Task to complete: Begin with the first line of the material and copy each line word for word through the line that contains "PI = math.pi"; the pictures are left out.

Stored data:
▽

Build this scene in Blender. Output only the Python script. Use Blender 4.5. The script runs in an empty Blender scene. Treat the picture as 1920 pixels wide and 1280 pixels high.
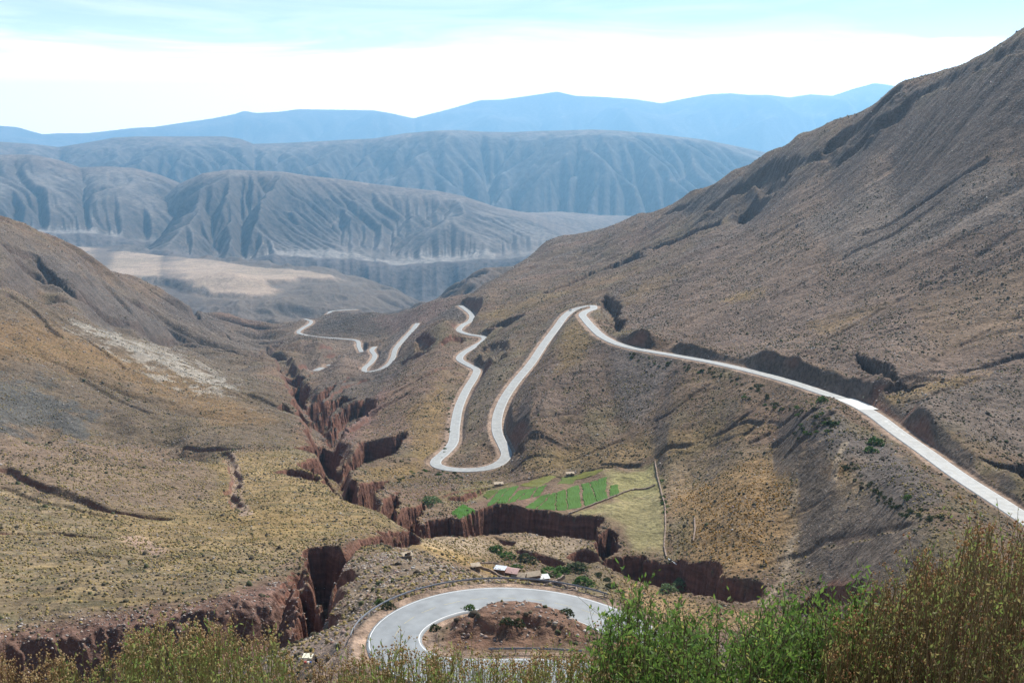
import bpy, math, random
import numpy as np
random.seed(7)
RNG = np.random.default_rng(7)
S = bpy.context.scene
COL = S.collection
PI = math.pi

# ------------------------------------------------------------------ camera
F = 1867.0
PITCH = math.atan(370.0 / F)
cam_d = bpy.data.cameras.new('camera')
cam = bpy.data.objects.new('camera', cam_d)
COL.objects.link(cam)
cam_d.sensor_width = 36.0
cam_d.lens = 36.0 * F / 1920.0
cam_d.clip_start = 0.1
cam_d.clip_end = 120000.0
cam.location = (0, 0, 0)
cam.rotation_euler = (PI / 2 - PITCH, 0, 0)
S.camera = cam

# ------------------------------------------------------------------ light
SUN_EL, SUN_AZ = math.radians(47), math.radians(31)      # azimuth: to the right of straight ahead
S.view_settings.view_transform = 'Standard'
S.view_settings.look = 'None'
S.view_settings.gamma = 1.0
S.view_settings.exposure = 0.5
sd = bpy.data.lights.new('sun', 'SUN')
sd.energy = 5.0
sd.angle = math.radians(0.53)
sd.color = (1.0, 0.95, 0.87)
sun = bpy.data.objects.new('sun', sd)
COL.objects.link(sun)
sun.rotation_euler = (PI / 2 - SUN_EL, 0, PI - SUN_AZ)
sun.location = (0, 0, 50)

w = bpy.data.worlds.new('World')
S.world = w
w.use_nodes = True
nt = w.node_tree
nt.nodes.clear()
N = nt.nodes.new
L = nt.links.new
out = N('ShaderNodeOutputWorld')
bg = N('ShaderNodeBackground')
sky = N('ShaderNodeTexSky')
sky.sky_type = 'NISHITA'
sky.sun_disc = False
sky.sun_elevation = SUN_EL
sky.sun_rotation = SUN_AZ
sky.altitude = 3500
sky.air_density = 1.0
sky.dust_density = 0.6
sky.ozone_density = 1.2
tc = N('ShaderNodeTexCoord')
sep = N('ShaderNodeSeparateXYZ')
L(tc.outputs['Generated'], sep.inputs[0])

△

Right answer:
Build this scene in Blender. Output only the Python script. Use Blender 4.5. The script runs in an empty Blender scene. Treat the picture as 1920 pixels wide and 1280 pixels high.
import bpy, math, random
import numpy as np
random.seed(7)
RNG = np.random.default_rng(7)
S = bpy.context.scene
COL = S.collection
PI = math.pi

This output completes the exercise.